● SUPPLIED INFORMATION:
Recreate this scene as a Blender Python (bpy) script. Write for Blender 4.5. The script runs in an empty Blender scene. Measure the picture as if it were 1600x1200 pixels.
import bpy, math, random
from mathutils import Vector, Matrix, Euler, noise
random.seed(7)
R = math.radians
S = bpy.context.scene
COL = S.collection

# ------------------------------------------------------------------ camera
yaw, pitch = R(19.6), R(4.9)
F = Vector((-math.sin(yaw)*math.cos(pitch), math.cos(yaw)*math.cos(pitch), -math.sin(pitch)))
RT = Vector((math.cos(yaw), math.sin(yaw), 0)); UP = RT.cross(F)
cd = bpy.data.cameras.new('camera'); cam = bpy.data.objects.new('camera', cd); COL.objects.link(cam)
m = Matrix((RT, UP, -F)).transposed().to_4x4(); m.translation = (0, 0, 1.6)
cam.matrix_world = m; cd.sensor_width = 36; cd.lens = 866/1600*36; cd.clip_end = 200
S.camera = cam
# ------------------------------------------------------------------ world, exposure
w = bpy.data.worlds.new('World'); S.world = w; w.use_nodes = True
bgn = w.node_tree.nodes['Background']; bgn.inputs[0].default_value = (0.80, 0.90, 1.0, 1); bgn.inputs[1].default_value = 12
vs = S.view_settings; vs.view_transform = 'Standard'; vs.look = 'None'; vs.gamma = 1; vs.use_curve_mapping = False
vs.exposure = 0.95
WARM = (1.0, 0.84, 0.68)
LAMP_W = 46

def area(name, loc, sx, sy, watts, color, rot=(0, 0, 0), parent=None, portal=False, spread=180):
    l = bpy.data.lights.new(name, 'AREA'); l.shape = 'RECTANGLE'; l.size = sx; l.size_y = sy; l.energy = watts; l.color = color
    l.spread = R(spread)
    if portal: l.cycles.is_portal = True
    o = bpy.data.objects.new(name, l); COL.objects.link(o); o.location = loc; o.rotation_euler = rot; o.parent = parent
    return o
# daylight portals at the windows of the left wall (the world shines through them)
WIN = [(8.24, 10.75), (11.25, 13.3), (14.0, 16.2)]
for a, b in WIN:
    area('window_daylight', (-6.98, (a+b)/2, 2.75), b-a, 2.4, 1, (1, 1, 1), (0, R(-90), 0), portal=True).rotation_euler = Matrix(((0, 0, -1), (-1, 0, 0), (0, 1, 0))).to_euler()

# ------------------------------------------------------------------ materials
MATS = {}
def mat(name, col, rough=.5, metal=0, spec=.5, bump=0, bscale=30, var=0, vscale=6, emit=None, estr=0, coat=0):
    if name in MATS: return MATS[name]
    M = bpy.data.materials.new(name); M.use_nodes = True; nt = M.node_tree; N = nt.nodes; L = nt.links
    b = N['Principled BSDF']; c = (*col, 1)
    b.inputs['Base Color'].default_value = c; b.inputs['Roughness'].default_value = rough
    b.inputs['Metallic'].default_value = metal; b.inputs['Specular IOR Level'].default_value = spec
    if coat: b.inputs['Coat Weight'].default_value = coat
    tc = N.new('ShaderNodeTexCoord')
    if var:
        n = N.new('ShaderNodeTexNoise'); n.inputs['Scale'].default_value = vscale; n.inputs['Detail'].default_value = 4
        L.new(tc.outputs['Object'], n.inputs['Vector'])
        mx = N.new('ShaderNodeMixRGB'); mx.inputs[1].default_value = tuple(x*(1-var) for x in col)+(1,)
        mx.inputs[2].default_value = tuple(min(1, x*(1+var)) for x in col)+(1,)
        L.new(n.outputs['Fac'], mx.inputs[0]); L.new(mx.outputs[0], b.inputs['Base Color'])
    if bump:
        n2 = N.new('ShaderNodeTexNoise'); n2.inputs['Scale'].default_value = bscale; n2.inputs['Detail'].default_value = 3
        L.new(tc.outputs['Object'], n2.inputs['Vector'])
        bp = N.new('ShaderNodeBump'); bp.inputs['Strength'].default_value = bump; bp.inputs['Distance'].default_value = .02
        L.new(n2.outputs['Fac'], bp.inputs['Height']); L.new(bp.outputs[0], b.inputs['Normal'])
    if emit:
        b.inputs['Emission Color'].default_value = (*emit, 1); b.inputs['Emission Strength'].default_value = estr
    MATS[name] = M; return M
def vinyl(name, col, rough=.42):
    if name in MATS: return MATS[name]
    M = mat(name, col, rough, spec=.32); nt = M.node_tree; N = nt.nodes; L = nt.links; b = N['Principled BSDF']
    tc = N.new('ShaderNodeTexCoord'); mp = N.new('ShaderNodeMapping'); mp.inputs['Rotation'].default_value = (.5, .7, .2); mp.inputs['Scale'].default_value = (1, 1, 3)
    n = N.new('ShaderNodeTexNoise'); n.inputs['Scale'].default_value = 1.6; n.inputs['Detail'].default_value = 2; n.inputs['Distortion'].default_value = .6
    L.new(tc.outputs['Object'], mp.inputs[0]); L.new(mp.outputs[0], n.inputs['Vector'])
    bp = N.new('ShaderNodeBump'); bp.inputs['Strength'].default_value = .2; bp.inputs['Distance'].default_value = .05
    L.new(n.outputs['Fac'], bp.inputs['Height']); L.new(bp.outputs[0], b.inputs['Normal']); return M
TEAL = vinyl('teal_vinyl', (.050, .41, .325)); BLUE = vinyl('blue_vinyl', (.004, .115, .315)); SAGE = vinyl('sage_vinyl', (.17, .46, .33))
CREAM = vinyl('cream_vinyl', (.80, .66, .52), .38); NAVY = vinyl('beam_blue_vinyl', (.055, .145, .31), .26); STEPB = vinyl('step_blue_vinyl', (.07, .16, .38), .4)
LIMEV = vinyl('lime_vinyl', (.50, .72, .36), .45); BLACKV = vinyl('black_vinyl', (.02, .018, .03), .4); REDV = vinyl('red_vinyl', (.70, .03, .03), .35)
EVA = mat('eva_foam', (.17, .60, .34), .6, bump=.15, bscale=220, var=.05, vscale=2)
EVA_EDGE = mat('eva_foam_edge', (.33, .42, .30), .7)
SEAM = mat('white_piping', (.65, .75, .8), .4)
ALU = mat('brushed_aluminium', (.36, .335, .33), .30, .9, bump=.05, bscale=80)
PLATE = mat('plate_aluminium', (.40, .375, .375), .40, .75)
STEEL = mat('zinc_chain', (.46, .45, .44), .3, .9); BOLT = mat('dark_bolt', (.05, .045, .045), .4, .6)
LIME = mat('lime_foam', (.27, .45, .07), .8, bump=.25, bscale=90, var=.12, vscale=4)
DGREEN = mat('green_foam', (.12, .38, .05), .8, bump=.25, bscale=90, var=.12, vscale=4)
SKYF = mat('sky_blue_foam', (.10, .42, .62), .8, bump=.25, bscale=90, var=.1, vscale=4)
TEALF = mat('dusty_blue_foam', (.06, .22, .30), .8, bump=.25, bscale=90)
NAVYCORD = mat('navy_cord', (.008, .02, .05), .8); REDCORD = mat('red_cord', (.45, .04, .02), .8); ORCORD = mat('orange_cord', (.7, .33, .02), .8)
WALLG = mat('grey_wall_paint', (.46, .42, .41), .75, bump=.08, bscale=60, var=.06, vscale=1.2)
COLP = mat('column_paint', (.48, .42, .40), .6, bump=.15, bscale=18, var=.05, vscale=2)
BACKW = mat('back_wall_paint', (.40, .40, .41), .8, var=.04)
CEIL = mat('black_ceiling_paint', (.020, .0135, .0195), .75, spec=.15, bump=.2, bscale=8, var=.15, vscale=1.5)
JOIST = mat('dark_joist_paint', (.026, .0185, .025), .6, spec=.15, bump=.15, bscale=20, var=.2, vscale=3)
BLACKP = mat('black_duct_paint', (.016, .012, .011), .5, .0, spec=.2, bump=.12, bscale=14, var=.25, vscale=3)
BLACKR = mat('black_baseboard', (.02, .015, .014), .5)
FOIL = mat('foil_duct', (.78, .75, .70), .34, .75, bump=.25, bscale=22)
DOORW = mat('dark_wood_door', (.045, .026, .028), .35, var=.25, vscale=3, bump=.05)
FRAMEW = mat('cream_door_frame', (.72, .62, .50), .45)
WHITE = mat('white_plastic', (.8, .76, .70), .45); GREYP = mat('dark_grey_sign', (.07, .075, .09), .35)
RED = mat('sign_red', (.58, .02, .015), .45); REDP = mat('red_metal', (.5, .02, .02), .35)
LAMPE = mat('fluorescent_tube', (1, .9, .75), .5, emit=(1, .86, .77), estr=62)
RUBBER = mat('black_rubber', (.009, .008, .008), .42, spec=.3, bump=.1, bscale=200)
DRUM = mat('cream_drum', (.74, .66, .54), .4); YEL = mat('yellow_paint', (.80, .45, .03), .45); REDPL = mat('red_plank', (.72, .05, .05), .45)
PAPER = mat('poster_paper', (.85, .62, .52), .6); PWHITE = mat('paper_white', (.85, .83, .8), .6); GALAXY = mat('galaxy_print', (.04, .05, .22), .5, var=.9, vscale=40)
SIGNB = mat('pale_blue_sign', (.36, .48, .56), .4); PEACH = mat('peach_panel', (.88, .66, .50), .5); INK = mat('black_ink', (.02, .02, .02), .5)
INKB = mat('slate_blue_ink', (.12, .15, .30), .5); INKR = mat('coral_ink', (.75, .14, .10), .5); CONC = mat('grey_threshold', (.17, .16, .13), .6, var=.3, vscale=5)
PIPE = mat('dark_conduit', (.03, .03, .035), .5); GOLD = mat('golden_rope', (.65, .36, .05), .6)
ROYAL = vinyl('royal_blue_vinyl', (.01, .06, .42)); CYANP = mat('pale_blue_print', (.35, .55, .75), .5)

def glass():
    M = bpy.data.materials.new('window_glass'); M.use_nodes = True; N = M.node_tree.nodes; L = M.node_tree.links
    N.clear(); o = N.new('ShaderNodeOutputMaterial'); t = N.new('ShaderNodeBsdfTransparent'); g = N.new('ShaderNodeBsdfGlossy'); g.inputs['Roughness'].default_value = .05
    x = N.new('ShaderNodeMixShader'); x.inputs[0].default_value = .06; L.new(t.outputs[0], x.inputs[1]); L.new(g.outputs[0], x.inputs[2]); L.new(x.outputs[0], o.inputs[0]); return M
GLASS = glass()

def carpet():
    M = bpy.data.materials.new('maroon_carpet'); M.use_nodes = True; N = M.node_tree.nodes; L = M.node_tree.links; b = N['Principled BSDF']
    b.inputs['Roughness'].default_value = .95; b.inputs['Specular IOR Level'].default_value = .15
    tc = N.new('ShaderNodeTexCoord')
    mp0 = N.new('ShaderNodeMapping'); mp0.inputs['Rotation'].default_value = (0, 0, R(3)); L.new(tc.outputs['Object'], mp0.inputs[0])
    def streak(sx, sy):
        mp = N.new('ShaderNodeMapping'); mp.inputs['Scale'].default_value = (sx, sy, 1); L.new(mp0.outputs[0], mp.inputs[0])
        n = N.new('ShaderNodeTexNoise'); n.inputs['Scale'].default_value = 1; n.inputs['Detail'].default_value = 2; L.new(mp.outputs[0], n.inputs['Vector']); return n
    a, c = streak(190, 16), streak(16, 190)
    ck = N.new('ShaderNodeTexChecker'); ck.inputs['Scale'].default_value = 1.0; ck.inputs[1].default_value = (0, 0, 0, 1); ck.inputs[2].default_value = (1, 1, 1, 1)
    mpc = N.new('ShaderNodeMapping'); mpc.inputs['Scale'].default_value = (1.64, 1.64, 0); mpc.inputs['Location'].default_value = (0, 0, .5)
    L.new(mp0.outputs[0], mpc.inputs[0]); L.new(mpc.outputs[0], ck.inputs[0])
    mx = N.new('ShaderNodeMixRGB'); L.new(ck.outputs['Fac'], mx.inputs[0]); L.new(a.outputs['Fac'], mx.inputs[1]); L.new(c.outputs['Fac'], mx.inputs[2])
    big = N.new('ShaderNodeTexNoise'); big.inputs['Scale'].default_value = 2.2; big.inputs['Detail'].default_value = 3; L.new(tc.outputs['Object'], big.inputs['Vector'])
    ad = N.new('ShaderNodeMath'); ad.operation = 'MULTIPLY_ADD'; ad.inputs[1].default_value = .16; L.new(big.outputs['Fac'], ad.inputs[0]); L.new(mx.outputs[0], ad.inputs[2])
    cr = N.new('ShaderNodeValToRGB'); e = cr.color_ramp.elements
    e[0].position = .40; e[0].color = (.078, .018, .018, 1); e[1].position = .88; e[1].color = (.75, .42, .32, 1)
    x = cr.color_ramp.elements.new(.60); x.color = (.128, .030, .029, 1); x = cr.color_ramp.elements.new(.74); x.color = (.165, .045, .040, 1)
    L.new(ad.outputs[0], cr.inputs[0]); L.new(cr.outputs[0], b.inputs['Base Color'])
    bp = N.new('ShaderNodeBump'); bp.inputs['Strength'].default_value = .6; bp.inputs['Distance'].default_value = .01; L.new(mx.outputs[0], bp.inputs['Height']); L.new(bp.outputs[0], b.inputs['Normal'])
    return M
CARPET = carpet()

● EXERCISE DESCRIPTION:
Set down the lines above as they stand, starting with the first line and ending with the line that contains "LAMP_W = 46".

● RESULT:
Recreate this scene as a Blender Python (bpy) script. Write for Blender 4.5. The script runs in an empty Blender scene. Measure the picture as if it were 1600x1200 pixels.
import bpy, math, random
from mathutils import Vector, Matrix, Euler, noise
random.seed(7)
R = math.radians
S = bpy.context.scene
COL = S.collection

# ------------------------------------------------------------------ camera
yaw, pitch = R(19.6), R(4.9)
F = Vector((-math.sin(yaw)*math.cos(pitch), math.cos(yaw)*math.cos(pitch), -math.sin(pitch)))
RT = Vector((math.cos(yaw), math.sin(yaw), 0)); UP = RT.cross(F)
cd = bpy.data.cameras.new('camera'); cam = bpy.data.objects.new('camera', cd); COL.objects.link(cam)
m = Matrix((RT, UP, -F)).transposed().to_4x4(); m.translation = (0, 0, 1.6)
cam.matrix_world = m; cd.sensor_width = 36; cd.lens = 866/1600*36; cd.clip_end = 200
S.camera = cam
# ------------------------------------------------------------------ world, exposure
w = bpy.data.worlds.new('World'); S.world = w; w.use_nodes = True
bgn = w.node_tree.nodes['Background']; bgn.inputs[0].default_value = (0.80, 0.90, 1.0, 1); bgn.inputs[1].default_value = 12
vs = S.view_settings; vs.view_transform = 'Standard'; vs.look = 'None'; vs.gamma = 1; vs.use_curve_mapping = False
vs.exposure = 0.95
WARM = (1.0, 0.84, 0.68)
LAMP_W = 46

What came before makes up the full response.